** Start GIVEN MATERIAL **

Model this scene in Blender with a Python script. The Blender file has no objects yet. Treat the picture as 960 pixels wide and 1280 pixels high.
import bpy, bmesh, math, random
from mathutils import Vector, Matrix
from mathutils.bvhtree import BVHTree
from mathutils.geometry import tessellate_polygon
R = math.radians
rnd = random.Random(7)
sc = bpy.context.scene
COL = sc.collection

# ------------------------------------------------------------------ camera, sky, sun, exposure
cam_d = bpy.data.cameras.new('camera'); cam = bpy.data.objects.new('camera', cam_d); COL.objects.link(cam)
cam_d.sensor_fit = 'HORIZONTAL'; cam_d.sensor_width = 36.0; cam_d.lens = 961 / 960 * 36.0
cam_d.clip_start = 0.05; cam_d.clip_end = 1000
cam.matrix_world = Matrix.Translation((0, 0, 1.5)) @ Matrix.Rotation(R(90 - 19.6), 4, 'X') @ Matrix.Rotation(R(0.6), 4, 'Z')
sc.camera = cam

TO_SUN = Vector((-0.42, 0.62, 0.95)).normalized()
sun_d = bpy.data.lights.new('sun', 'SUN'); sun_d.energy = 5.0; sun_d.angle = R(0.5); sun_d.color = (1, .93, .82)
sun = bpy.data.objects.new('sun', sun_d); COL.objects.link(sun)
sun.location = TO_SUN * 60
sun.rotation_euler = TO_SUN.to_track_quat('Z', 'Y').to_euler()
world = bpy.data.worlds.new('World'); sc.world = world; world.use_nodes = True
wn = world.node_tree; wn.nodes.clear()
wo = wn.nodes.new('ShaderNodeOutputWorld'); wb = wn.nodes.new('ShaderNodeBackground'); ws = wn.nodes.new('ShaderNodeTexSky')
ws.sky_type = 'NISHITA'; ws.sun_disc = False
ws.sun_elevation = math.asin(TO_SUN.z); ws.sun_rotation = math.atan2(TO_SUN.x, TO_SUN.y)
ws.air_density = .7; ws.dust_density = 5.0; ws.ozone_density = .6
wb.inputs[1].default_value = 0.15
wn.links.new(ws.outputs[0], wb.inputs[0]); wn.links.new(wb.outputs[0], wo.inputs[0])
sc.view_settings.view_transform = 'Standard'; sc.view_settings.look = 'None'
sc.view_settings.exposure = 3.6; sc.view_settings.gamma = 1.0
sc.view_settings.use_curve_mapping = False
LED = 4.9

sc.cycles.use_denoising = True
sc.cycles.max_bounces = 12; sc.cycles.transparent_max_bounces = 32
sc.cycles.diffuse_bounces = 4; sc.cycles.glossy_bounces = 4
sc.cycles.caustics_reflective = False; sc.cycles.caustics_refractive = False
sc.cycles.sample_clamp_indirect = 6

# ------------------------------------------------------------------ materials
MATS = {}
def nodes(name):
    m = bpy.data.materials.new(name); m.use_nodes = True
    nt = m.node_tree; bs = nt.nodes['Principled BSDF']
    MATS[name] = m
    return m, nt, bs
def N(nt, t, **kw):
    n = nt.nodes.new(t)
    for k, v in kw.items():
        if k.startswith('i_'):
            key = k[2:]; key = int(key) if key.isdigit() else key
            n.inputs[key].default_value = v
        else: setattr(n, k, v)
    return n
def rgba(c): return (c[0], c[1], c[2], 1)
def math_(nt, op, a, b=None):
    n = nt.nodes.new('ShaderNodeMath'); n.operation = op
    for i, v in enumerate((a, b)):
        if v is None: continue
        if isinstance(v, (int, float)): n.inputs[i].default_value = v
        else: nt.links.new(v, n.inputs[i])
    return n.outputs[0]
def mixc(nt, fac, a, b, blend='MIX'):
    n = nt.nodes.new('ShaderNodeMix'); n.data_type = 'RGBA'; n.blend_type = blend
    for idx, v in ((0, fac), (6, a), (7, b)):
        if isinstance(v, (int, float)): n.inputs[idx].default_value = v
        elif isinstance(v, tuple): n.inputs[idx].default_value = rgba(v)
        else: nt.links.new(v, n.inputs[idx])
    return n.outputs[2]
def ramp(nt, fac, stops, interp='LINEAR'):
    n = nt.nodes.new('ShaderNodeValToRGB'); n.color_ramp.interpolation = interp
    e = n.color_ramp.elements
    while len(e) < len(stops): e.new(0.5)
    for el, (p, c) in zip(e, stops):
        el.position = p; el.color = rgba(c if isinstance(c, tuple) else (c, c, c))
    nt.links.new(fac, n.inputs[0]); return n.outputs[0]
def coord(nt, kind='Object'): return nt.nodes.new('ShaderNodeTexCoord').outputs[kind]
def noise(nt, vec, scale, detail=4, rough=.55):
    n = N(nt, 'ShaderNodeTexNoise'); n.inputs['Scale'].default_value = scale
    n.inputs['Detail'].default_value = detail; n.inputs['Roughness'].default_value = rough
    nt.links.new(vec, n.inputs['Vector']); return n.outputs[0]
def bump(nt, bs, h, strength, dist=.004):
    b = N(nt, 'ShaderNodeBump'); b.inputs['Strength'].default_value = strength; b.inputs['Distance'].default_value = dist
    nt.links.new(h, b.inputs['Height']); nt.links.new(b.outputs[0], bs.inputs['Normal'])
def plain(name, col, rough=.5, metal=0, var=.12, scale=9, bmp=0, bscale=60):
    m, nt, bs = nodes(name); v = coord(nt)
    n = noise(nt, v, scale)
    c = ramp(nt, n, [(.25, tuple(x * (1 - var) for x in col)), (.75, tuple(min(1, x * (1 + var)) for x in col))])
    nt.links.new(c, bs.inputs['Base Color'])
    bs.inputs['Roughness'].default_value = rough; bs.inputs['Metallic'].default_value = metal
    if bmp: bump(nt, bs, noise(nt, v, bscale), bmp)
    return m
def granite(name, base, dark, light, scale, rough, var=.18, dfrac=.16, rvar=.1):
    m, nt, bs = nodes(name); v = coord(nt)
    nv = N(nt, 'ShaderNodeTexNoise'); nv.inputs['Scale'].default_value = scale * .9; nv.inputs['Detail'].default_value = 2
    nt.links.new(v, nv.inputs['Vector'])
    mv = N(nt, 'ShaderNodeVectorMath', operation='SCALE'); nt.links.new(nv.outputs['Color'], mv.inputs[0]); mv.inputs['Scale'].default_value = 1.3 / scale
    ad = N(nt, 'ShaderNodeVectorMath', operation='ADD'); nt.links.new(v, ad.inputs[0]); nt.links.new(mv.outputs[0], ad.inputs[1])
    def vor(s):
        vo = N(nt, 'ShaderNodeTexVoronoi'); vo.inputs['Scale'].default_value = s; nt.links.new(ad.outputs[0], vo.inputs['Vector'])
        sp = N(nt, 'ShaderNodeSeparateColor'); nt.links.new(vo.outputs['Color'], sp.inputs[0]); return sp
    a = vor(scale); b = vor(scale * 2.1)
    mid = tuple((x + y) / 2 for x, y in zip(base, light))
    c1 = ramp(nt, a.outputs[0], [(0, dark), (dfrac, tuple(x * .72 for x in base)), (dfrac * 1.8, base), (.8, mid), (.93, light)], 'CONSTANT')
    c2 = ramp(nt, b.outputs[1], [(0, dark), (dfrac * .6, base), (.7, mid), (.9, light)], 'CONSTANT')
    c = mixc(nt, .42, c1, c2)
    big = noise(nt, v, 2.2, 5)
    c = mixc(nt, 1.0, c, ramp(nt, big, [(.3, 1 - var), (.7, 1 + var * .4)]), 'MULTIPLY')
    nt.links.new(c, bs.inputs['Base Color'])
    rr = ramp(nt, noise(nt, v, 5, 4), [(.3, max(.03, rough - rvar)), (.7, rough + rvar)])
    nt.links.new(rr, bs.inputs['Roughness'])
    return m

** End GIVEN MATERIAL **

→ **WHAT YOU ARE ASKED TO DO**:
Please transcribe, exactly and with nothing added, the lines from the first line of the material above through the line that contains "COL = sc.collection".

→ **FINISHED TASK**:
Model this scene in Blender with a Python script. The Blender file has no objects yet. Treat the picture as 960 pixels wide and 1280 pixels high.
import bpy, bmesh, math, random
from mathutils import Vector, Matrix
from mathutils.bvhtree import BVHTree
from mathutils.geometry import tessellate_polygon
R = math.radians
rnd = random.Random(7)
sc = bpy.context.scene
COL = sc.collection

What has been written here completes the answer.